Tudo que é diferente, foge do comum ou sai das caixinhas do padrão provoca debate. Causa incômodo. Porque faz pensar, refletir, revisar conceitos, dar meia volta e analisar os caminhos. O futebol brasileiro passa, hoje, por esse processo. O agente detonador dele atende por Fernando Diniz, mineiro, 49 anos, dono de ideias e métodos que cutucam nosso conservador ecossistema da bola.
Diniz pensa o jogo diferente dentro e fora de campo. Enxerga-o por uma face mais humana, e isso soa como provocação em um ambiente em que jogador é tratado como máquina. Constrói seus times da frente para trás, sempre buscando controlar o jogo. Resgata raízes infantis, de se adonar da bola e se divertir com ela. Raízes que são, também, as do nosso futebol. Os jogadores o adoram. Os críticos, se dividem. O debate agradece.
O futebol brasileiro precisava de um Diniz para estacionar na via expressa europeia que pegou e olhar para dentro de si. A chegada dele à Seleção, mesmo se for tampão, já terá valido a pena pela reverberação na discussão que provoca. Diniz fez brotar no Brasil uma forma de jogar autoral. Inverteu a mão. Nos últimos 30 anos, nossos técnicos importaram conceitos e o acoplaram ao nosso jogo. Temos, agora, uma mão contrária.
Há europeus já observando o que Diniz tem feito neste Fluminense que cruza o caminho do Inter na semifinal da Libertadores, quarta-feira (27). É como se seu time fizesse vários minijogos em 90 minutos, sempre criando superioridade em quadrantes do campo. Imagine vários jogos de futsal dentro de uma partida de futebol de campo. É isso que ele faz.
Há conceitos no jogo de Diniz que são comuns e se encontram em qualquer modelo: intensidade, velocidade de execução, sistemas de marcação, construção ofensiva vertical e reação rápida na fase defensiva. A diferença é que ele tenta fazer tudo isso com a bola. É ela o centro da sua forma de pensar o futebol. Passamos as últimas décadas lutando pelo espaço e tendo-o como centro dos nossos modelos. Para preservá-lo, fomos recuando e vendo o nosso jogo sendo mais de reação do que proposição.
O mais interessante na trajetória de Diniz como técnico é que ele sempre pensou o futebol pelo mesmo eixo. Fosse no Votoraty, onde começou, lá em 2009, seja no Fluminense, onde atinge seu ápice. A diferença está na evolução em seu modelo.
Podemos dizer que, como técnico de elite, Diniz tem sete anos. Isso se considerarmos a partir do vice do Paulistão com o Audax. Me recordo de um jogo do seu Athletico-PR contra o Grêmio, na Arena. Havia ali a matriz do seu modelo, mas faltava contundência. Era como se as goleiras estivessem nas laterais, e o passe fosse preponderante em relação ao gol.

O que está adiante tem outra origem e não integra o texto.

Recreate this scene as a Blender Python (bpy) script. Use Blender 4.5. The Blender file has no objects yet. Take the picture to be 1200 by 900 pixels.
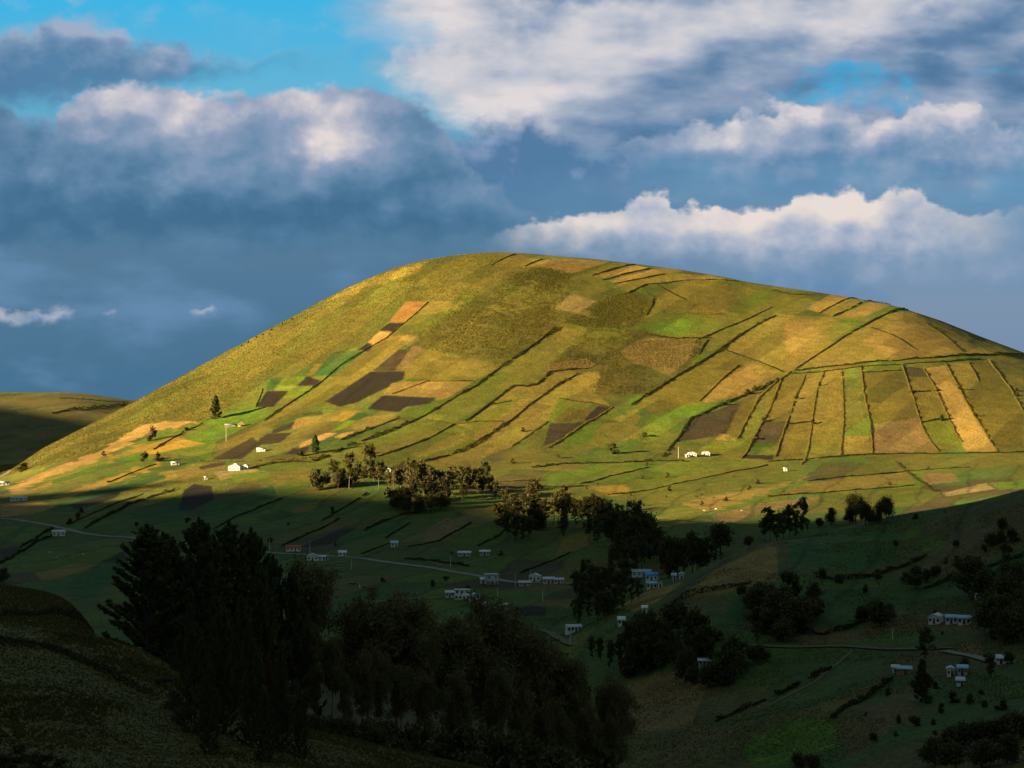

O Fluminense que montou em 2019 já apresentava um passo adiante. Parecia que o São Paulo, de 2020/2021, seria o seu salto. Só que, ali, o psicólogo de formação perdeu para o técnico sob pressão.
O episódio em que chama Tchê Tchê, seu jogador nos tempos de Audax, de "perninha do c." e "seu mascaradinho" arranhou sua imagem e azedou o ambiente interno. Era começo de 2021. Ele vinha de eliminação na semifinal da Copa do Brasil, para o Grêmio, e naquela partida em que perdia para o RB Bragantino, via Flamengo, Atlético-MG e Inter se aproximarem.
Ali, ainda estava um técnico em formação. O mesmo do Sorocaba, lá em 2011. O clube era administrado pela igreja Unificação pela Paz Mundial, do reverendo Moon, o que não tirava a naturalidade de Diniz nos treinos. Seus palavrões e cobranças ríspidas ao time ruborizavam gestores e funcionários.
O tempo fez bem ao técnico porque ele soube usá-lo a seu favor. O amadurecimento ajudou a controlar mais suas emoções. Em campo, seu time passou a mostrar equilíbrio entre defesa e ataque. Hoje, o Fluminense ataca com agressividade e busca se defender agrupando o máximo de jogadores em seu campo.
Há brechas que podem ser exploradas pelo Inter. Nenhum modelo é perfeito, e o de Diniz muitas vezes ainda deixa a defesa exposta. Porém, quando ele inicia a construção ofensiva, cria uma dúvida no adversário. Se ele ficar atrás, o Fluminense entra costurando. Se avançar e marcar alto, corre sérios riscos de ser castigado caso sua primeira linha seja superada.
Em qualquer um dos cenários, teremos um jogo. E isso é o melhor de tudo. Afinal, o futebol está nas nossas vidas para ser apreciado.